Write out each line from the data below that includes the word "pixels".

Provided records:

↓↓↓

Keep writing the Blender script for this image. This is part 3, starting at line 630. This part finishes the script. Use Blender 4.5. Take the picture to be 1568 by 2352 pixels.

↑↑↑
↓↓↓

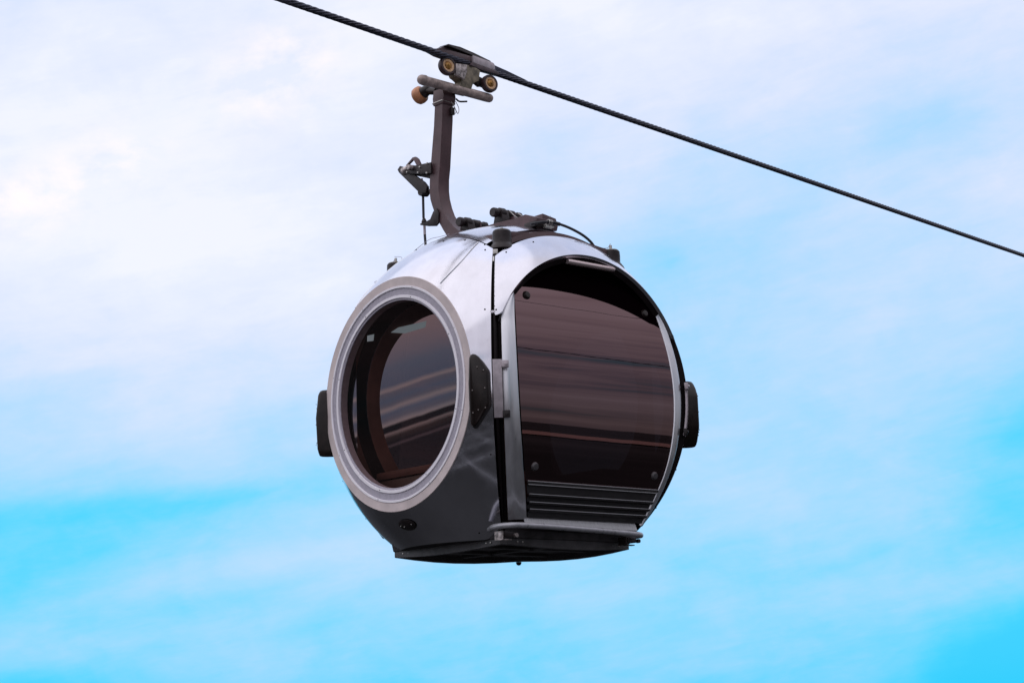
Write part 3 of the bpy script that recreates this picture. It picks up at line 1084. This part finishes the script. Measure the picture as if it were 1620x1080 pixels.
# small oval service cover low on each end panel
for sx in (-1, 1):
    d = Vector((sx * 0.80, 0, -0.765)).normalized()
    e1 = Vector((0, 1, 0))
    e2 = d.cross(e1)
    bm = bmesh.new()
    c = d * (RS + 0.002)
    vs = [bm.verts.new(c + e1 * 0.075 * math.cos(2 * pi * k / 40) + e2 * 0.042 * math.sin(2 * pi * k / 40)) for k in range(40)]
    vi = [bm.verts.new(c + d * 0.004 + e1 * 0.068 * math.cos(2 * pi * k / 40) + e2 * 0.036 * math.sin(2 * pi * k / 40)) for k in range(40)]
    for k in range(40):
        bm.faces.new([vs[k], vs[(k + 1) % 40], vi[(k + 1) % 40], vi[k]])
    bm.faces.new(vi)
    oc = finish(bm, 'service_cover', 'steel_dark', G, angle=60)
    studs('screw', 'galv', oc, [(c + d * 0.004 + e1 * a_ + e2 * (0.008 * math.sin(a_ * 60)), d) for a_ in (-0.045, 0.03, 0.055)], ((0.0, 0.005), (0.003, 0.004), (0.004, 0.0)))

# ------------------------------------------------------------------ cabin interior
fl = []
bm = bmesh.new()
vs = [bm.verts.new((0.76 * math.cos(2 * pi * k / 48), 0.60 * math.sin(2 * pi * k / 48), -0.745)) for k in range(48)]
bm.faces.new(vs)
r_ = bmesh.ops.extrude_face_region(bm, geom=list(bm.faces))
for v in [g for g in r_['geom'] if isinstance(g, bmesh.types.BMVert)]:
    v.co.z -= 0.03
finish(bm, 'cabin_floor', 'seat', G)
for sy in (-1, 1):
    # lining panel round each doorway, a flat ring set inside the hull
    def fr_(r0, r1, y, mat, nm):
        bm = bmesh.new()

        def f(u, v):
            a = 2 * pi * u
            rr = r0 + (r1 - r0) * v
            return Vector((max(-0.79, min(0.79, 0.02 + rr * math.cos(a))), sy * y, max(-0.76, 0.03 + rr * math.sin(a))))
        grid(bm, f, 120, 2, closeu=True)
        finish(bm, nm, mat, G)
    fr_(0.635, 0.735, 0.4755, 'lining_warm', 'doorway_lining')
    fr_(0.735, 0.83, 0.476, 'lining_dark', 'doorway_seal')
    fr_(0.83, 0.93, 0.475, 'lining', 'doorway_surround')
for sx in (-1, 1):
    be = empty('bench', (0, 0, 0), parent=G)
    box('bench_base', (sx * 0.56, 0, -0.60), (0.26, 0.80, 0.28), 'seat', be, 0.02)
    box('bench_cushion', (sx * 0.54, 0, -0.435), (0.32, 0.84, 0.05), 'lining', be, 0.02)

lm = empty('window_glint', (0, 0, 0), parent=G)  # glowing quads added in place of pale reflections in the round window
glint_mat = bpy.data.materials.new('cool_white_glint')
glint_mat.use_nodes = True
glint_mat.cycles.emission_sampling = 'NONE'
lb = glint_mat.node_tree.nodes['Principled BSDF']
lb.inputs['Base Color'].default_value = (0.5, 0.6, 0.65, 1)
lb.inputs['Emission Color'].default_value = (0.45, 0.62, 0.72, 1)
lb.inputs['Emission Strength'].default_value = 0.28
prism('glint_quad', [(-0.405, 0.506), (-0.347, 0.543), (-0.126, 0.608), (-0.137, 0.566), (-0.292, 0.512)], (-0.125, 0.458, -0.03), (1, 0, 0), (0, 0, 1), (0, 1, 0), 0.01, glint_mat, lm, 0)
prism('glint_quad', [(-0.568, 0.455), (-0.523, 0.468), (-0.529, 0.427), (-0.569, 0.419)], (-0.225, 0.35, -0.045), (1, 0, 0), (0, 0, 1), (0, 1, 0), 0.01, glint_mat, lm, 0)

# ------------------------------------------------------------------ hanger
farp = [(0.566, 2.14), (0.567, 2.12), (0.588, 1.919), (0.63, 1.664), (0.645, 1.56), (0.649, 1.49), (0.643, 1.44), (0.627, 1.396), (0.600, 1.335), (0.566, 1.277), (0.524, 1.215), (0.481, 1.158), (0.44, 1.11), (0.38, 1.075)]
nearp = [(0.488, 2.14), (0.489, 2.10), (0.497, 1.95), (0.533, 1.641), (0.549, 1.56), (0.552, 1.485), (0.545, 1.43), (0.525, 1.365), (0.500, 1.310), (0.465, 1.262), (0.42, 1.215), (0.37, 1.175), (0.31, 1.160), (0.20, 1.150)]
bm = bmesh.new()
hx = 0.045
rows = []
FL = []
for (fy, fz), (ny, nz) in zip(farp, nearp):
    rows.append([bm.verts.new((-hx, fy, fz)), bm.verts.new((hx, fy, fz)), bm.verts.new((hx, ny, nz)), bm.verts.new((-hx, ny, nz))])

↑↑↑

Exercise output:
Keep writing the Blender script for this image. This is part 3, starting at line 630. This part finishes the script. Use Blender 4.5. Take the picture to be 1568 by 2352 pixels.
Write part 3 of the bpy script that recreates this picture. It picks up at line 1084. This part finishes the script. Measure the picture as if it were 1620x1080 pixels.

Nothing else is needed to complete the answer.